M. Lalonde: J'espère qu'on ne parle pas dans le vide.

M. Bédard: Quand nous y donnerons suite, il y aura probablement plus de chances qu'on ne soit pas taxé de vouloir mettre la main sur l'appareil policier.

M. Lalonde: M. le Président, il semble que le ministre veut attendre que tout le monde soit d'accord avant d'agir. Naturellement, toute réforme que le ministre apportera va recevoir un accueil différent, dépendant des milieux concernés. Mais si c'est cela que le ministre attend, que tout le monde soit d'accord, on n'ira nulle part. En ce qui concerne l'Opposition officielle, je n'ai pas hésité. J'ai répété je ne sais pas combien de fois — vous le relirez — que la rationalisation des pouvoirs va sûrement, doit sûrement inclure un certain transport de pouvoirs, au niveau de la définition des politiques, à la direction générale, au ministère ou à l'exécutif. C'est là que cela appartient. D'ailleurs, j'aime beaucoup mieux avoir le ministre devant moi, responsable de ses actes, plutôt que caché en arrière de la Commission de police. A ce moment, on pourrait lui parler.

M. Bédard: Vous pourriez demander à la Commission de police — je ne pense pas que ce soit sa perception...

M. Lalonde: Je m'entends très bien avec la Commission de police.

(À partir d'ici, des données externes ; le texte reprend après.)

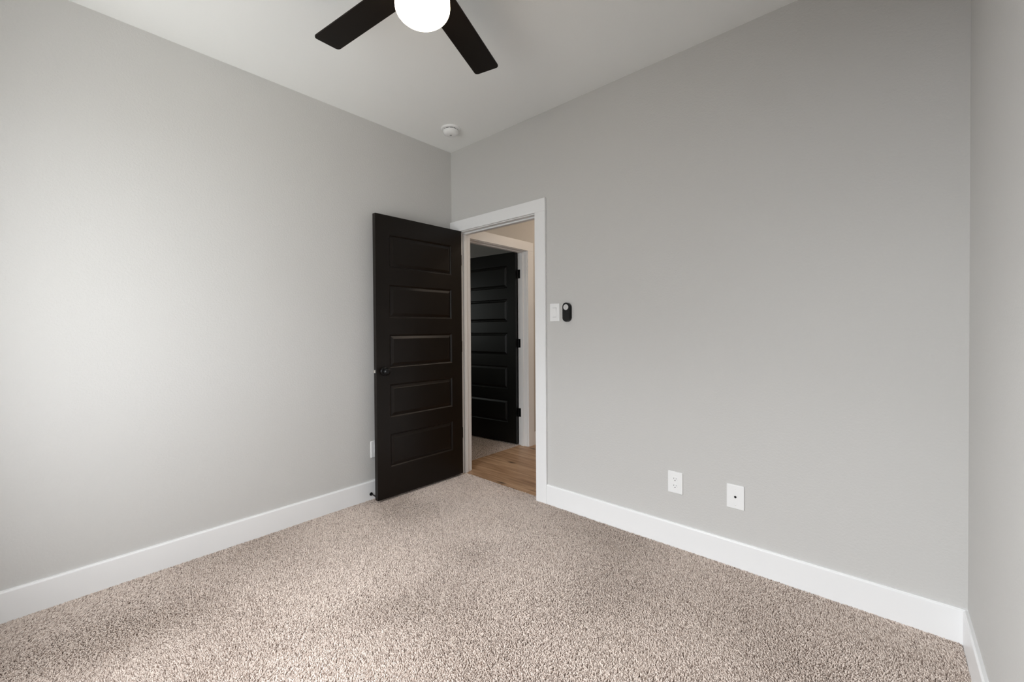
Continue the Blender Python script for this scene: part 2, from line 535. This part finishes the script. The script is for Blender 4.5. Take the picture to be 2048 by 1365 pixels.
# local x runs from hinge to latch (towards -y), local y (thickness) runs towards -x ... mirrored below
slab = door_slab(DW)
bmesh.ops.transform(slab, matrix=Matrix.Diagonal((1, -1, 1, 1)), verts=slab.verts)   # thickness towards local -y
o = obj('slab', slab, DOORM, d1)
for sg, yy in ((1, 0.0), (-1, -DT)):
    rs = obj('knob_rose', rose_bm(sg), BLACK, d1, True); rs.location = (.741, yy, .913)
    kb = obj('knob', knob_bm(sg), BLACK, d1, True); kb.location = (.741, yy, .913)
lpz = 0.916
obj('latch_plate', box(B(), DW, DW + .0015, -DT / 2 - .0125, -DT / 2 + .0125, lpz - .0285, lpz + .0285, .0004, 1), BLACK, d1)
t = prism([(-.0105, -.0085), (.0105, -.0085), (.0105, .0085), (-.0105, .0085)], 0, .013, .004)
bolt = obj('latch_bolt', t, NICK, d1, True)
bolt.matrix_parent_inverse = Matrix()
bolt.rotation_euler = (0, R(90), 0); bolt.location = (DW + .0015, -DT / 2, lpz)
hinge(d1, (-0.006, -DT - .004), None, (-.0015, 0.0, -DT + .004, -.003))
# jamb-side leaves of the same hinges
for hz in HINGE_Z:
    obj('hinge_leaf', box(B(), DX0 - ox, DX0 + .0015 - ox, .002, .024, hz + .018 - .045, hz + .018 + .045, .0005, 1), BLACK, t1)

# the black door across the hall: hinged at the far jamb, swung into the far room
DW2 = 0.806
d2 = props(empty('door_2', (-T - .004, 0.990, 0.012), R(180 + 5)), 'open black five panel door seen through the doorway', 'door', kind='structure')
sl = door_slab(DW2)
bmesh.ops.transform(sl, matrix=Matrix.Diagonal((1, -1, 1, 1)), verts=sl.verts)
obj('slab', sl, DOORB, d2)
for sg, yy in ((1, 0.0), (-1, -DT)):
    rs = obj('knob_rose', rose_bm(sg), BLACK, d2, True); rs.location = (DW2 - .062, yy, .913)
    kb = obj('knob', knob_bm(sg), BLACK, d2, True); kb.location = (DW2 - .062, yy, .913)
hinge(d2, (-.006, -DT - .005), None, (-.0015, 0.0, -DT + .004, -.003))
for hz in HINGE_Z:
    obj('hinge_leaf', box(B(), -T, -T + .036, Y21 - .0018 - oy, Y21 - oy, hz + .012 - .046, hz + .012 + .046, .0005, 1), BLACK, t2)

# door stop on the left baseboard
ds = props(empty('door_stop', (BBT, -0.805, 0.040)), 'small black rigid door stop on the left baseboard behind the door edge', 'door stop')
RX = Matrix.Rotation(R(90), 4, 'Y')
obj('mounting_base', lathe([(0, .007), (.006, .007), (.012, .004), (.0125, 0), (0, 0)], 28, RX), BLACK, ds, True)
obj('rod', lathe([(.0042, .007), (.0042, .062)], 16, RX), BLACK, ds, True)
obj('rubber_tip', lathe([(.0042, .060), (.0085, .061), (.0085, .069), (.006, .0715), (0, .0715)], 20, RX), BLACK, ds, True)

# ------------------------------------------------------------------ wall plates
def plate_bm(w, h, th=.0065):
    return prism(rrect(w, h, .003, 3), 0, th, .0028, seg=3)
def mount(name, mtx, label, cat, group=None):
    o = bpy.data.objects.new(name, None); o.empty_display_size = .05
    COL.objects.link(o); o.matrix_world = mtx
    return props(o, label, cat, group)
def screw_bm(): return lathe([(0, .0012), (.0025, .0010), (.0032, 0)], 14)
def place(o, x, y, z): o.location = (x, y, z); return o

PW, PH = 0.080, 0.120
# rocker switch
sw = mount('light_switch', on_door_wall(1.068, 1.338), 'white rocker light switch beside the door casing', 'light switch')
obj('wall_plate', plate_bm(PW, PH + .003), PLAST, sw)
obj('bezel', prism(rrect(.035, .069, .002, 3), .0064, .0078, .0005), PLAST, sw)
t = B()   # rocker, tilted: lower half pushed in
pr = [(-.0315, .0080), (-.0300, .0092), (0.0, .0096), (.0300, .0125), (.0315, .0115), (.0315, .0070), (-.0315, .0070)]
v0 = [t.verts.new((-.0145, y, z)) for y, z in pr]; v1 = [t.verts.new((.0145, y, z)) for y, z in pr]
for i in range(len(pr)): t.faces.new((v0[i], v0[(i + 1) % len(pr)], v1[(i + 1) % len(pr)], v1[i]))
t.faces.new(v0[::-1]); t.faces.new(v1)
obj('rocker', t, PLAST, sw)
for yy in (.0325, -.0325):
    obj('rocker_gap', prism(rrect(.031, .0016, .0006, 2), .0072, .00815, mtx=Matrix.Translation((0, yy, 0))), GREYP, sw)

# fan remote in its holder
rm = mount('fan_remote', on_door_wall(1.172, 1.335), 'black oval fan remote with silver dial on the wall by the switch', 'remote control')
capsule = rrect(.054, .128, .0268, 12)
obj('holder', prism(rrect(.060, .124, .0295, 12), 0, .016, .005, seg=4), GLOSSB, rm, True)
obj('remote_body', prism(capsule, .008, .027, .007, seg=5, mtx=Matrix.Translation((0, .002, 0))), GLOSSB, rm, True)
dial = obj('dial', lathe([(0, .0290), (.0135, .0290), (.0185, .0282), (.0195, .0268), (.0195, .0255)], 40, Matrix.Translation((0, .035, 0))), SILV, rm, True)
bm = prism(rrect(.013, .0016, .0007, 2), .0290, .0294, mtx=Matrix.Translation((0, .0385, 0)))
prism(rrect(.013, .0016, .0007, 2), .0290, .0294, bm=bm, mtx=Matrix.Translation((0, .0315, 0)))
prism([(-.004, .0265), (0, .0225), (.004, .0265), (.0025, .0265), (0, .0240), (-.0025, .0265)], .0290, .0294, bm=bm)
prism([(-.004, .0445), (-.0025, .0445), (0, .0470), (.0025, .0445), (.004, .0445), (0, .0485)], .0290, .0294, bm=bm)
obj('dial_marks', bm, GREYP, dial)
obj('front_panel', prism(rrect(.036, .058, .0175, 10), .0262, .0276, .001, mtx=Matrix.Translation((0, -.026, 0))), BLACK, rm, True)

# duplex outlets
def duplex(mtx, label, group):
    o = mount('electrical_outlet', mtx, label, 'outlet', group)
    obj('wall_plate', plate_bm(PW, PH), PLAST, o)
    for s in (1, -1):
        pts = []
        for i in range(28):      # round face with flattened sides
            a = 2 * math.pi * i / 28
            pts.append((max(-.0148, min(.0148, .0172 * math.cos(a))), .0172 * math.sin(a) * .86))
        rc = obj('receptacle', prism(pts, .0060, .0082, .0006, mtx=Matrix.Translation((0, .0195 * s, 0))), PLAST, o)
        obj('slot', box(B(), -.0072, -.0054, .0195 * s - .001, .0195 * s + .0075, .0080, .00835), SLOT, rc)
        obj('slot', box(B(), .0054, .0070, .0195 * s - .000, .0195 * s + .0065, .0080, .00835), SLOT, rc)
        obj('slot', lathe([(0, .00835), (.0027, .00835), (.0027, .0080)], 16, Matrix.Translation((0, .0195 * s - .0075, 0))), SLOT, rc)
    obj('screw', screw_bm(), PLAST, o).location = (0, 0, .0066)
    return o
duplex(on_door_wall(1.8735, 0.359), 'white duplex outlet low on the wall left of the cable plate', 'duplex outlets')
duplex(on_left_wall(-0.757, 0.357), 'white outlet on the left wall mostly hidden behind the open door', 'duplex outlets')

# coax plate
cx_ = mount('cable_plate', on_door_wall(2.1735, 0.358), 'white cable wall plate with one black jack right of the duplex outlet', 'cable outlet')
obj('wall_plate', plate_bm(PW, PH + .002), PLAST, cx_)
hexp = [(.0062 * math.cos(R(60 * i)), .0062 * math.sin(R(60 * i))) for i in range(6)]
obj('jack', lathe([(.0042, .0060), (.0042, .0105), (.0030, .0110), (.0030, .0085), (0, .0085)], 20, bm=prism(hexp, .0060, .0080)), BLACK, cx_)
for s in (1, -1):
    obj('screw', screw_bm(), PLAST, cx_).location = (0, .0415 * s, .0066)

# ------------------------------------------------------------------ smoke detector
sd = props(empty('smoke_detector', (0.330, -0.290, H)), 'round white smoke detector on the ceiling near the corner', 'smoke detector')
obj('base_ring', lathe([(0, 0), (.0735, 0), (.0735, -.005), (.0700, -.011), (.0600, -.013), (0, -.013)], 56), PLAST, sd, True)
obj('vent_gap', lathe([(.0545, -.012), (.0545, -.0185)], 48), SLOT, sd)
t = lathe([(0, -.018), (.0575, -.018), (.0585, -.022), (.0570, -.032), (.0500, -.042), (.0380, -.047), (.0200, -.049), (0, -.049)], 56)
obj('cover', t, PLAST, sd, True)
for i in range(12):
    a = R(30 * i + 8)
    box_ = box(B(), .0535, .0570, -.0022, .0022, -.0185, -.0125)
    bmesh.ops.rotate(box_, verts=box_.verts, cent=(0, 0, 0), matrix=Matrix.Rotation(a, 3, 'Z'))
    obj('vent_rib', box_, PLAST, sd)
obj('test_button', lathe([(.0085, -.0485), (.0085, -.0505), (.0070, -.0515), (0, -.0515)], 24), GREYP, sd, True)

# ------------------------------------------------------------------ ceiling fan
FX, FY, FZB = 1.483, -1.4392, 2.528
fan = props(empty('ceiling_fan', (FX, FY, H)), 'dark five blade ceiling fan with a lit round glass light', 'ceiling fan')
dz = FZB - H
obj('canopy', lathe([(0, 0), (.070, 0), (.072, -.012), (.062, -.045), (.035, -.062), (.018, -.066)], 44), BRONZE, fan, True)
obj('downrod', lathe([(.0125, -.060), (.0125, -.130)], 20), BRONZE, fan, True)
obj('motor_housing', lathe([(.0125, -.118), (.050, -.122), (.088, -.135), (.098, -.160), (.098, dz - .012), (.090, dz - .024), (0, dz - .024)], 52), BRONZE, fan, True)
obj('light_fitter', lathe([(.085, dz - .020), (.098, dz - .026), (.104, dz - .040), (.104, dz - .058), (.098, dz - .060), (0, dz - .060)], 52), BRONZE, fan, True)
dome = [(.096, dz - .058), (.0995, dz - .066), (.1005, dz - .115)]
for i in range(1, 11):
    a = R(9 * i)
    dome.append((max(0, .1005 * math.cos(a)), dz - .115 - .056 * math.sin(a)))
dome[-1] = (0, dz - .171)
obj('light_globe', lathe(dome, 56), OPAL, fan, True)
def blade_bm():
    r0, r1 = .150, .6128
    w0, w1 = .0590, .0635
    rc = .017
    pts = [(r0, -w0), (r1 - rc, -w1 + .0003)]
    for i in range(1, 8):
        a = R(-90 + 90 * i / 8); pts.append((r1 - rc + rc * math.cos(a), -w1 + rc + rc * math.sin(a)))
    pts.append((r1, w1 - rc))
    for i in range(1, 8):
        a = R(90 * i / 8); pts.append((r1 - rc + rc * math.cos(a), w1 - rc + rc * math.sin(a)))
    pts += [(r1 - rc, w1), (r0, w0), (r0 - .012, w0 - .018), (r0 - .012, -w0 + .018)]
    return prism(pts, -.003, .003, .001)
def iron_bm():
    pts = [(.080, -.018), (.130, -.016), (.160, -.034), (.200, -.034), (.210, -.022), (.210, .022), (.200, .034), (.160, .034), (.130, .016), (.080, .018)]
    return prism(pts, .0032, .0072, .001)
bl0 = ir0 = None
for k, ang in enumerate((187.1, 110.9, 39.0, -33.0, -105.0)):
    if bl0 is None:
        b_ = bl0 = obj('blade', blade_bm(), BLADE, fan)
        i_ = ir0 = obj('blade_iron', iron_bm(), BRONZE, bl0)
    else:
        b_ = bl0.copy(); COL.objects.link(b_); b_.parent = fan
        i_ = ir0.copy(); COL.objects.link(i_); i_.parent = b_
    b_.matrix_parent_inverse = Matrix()
    b_.matrix_basis = Matrix.Translation((0, 0, dz)) @ Matrix.Rotation(R(ang), 4, 'Z') @ Matrix.Rotation(R(-4.4), 4, 'X')

# ------------------------------------------------------------------ carpet pile
def pile(name, x0, x1, y0, y1, sp, label, seed):
    rng = np.random.default_rng(seed)
    gx, gy = np.meshgrid(np.arange(x0, x1, sp), np.arange(y0, y1, sp), indexing='ij')
    X = np.clip(gx.ravel() + rng.uniform(-.5, .5, gx.size) * sp, x0 + .001, x1 - .001)
    Y = np.clip(gy.ravel() + rng.uniform(-.5, .5, gx.size) * sp, y0 + .001, y1 - .001)
    n = X.size
    # slow field of pile direction (foot and vacuum marks) plus each tuft's own curl
    lx = np.zeros(n); ly = np.zeros(n)
    for k in range(14):
        q = rng.uniform(1.5, 14); th = rng.uniform(0, 2 * np.pi); ph = rng.uniform(0, 2 * np.pi, 2)
        s = (q * np.cos(th) * X + q * np.sin(th) * Y)
        lx += np.sin(s + ph[0]); ly += np.sin(s + ph[1])
    lx *= .0014; ly *= .0014
    a = rng.uniform(0, 2 * np.pi, n)
    ln = rng.uniform(.0025, .0070, n)
    bend = rng.uniform(-1.6, 1.6, n)
    hgt = rng.uniform(.0085, .0125, n)
    pos = np.zeros((n, 4, 3), np.float32)
    fr = (0.0, .45, .8, 1.0)
    zz = (0.0, .62, .98, .93)
    px, py = X.copy(), Y.copy()
    for k in range(4):
        if k:
            st = fr[k] - fr[k - 1]
            px = px + (ln * np.cos(a + bend * fr[k]) + lx) * st
            py = py + (ln * np.sin(a + bend * fr[k]) + ly) * st
        pos[:, k, 0] = np.clip(px, x0 + .001, x1 - .001); pos[:, k, 1] = np.clip(py, y0 + .001, y1 - .001); pos[:, k, 2] = FZ + hgt * zz[k]
    cv = bpy.data.hair_curves.new(name)
    cv.add_curves([4] * n)
    cv.attributes['position'].data.foreach_set('vector', pos.ravel())
    ra = cv.attributes.get('radius') or cv.attributes.new('radius', 'FLOAT', 'POINT')
    rad = np.tile(np.array([.0013, .0016, .00155, .0010], np.float32), n)
    ra.data.foreach_set('value', rad)
    cv.materials.append(PILE)
    o = bpy.data.objects.new(name, cv)
    COL.objects.link(o)
    props(o, label, 'carpet', kind='stuff')
    return o
pile('carpet_pile', BBT, W - BBT, -2.85, -BBT, .0037, 'speckled beige taupe carpet pile covering the bedroom floor', 3)
pile('carpet_pile', DX0 + .001, DX1 - .001, -BBT, .044, .0037, 'beige carpet strip in the bedroom doorway ending at the oak planks', 4)
pile('carpet_pile', -1.5, -0.10, Y20 - .05, 1.395, .0060, 'beige carpet pile in the room behind the second doorway', 5)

M. Bédard: Cela a paru dans les débats que nous avons tenus devant cette commission. Je pense bien que la Commission de police n'a jamais eu l'impression que le ministre de la Justice se cachait derrière elle, au contraire.

Le Président (M. Boucher): Merci, messieurs, de votre collaboration. La commission ajourne ses débats sine die.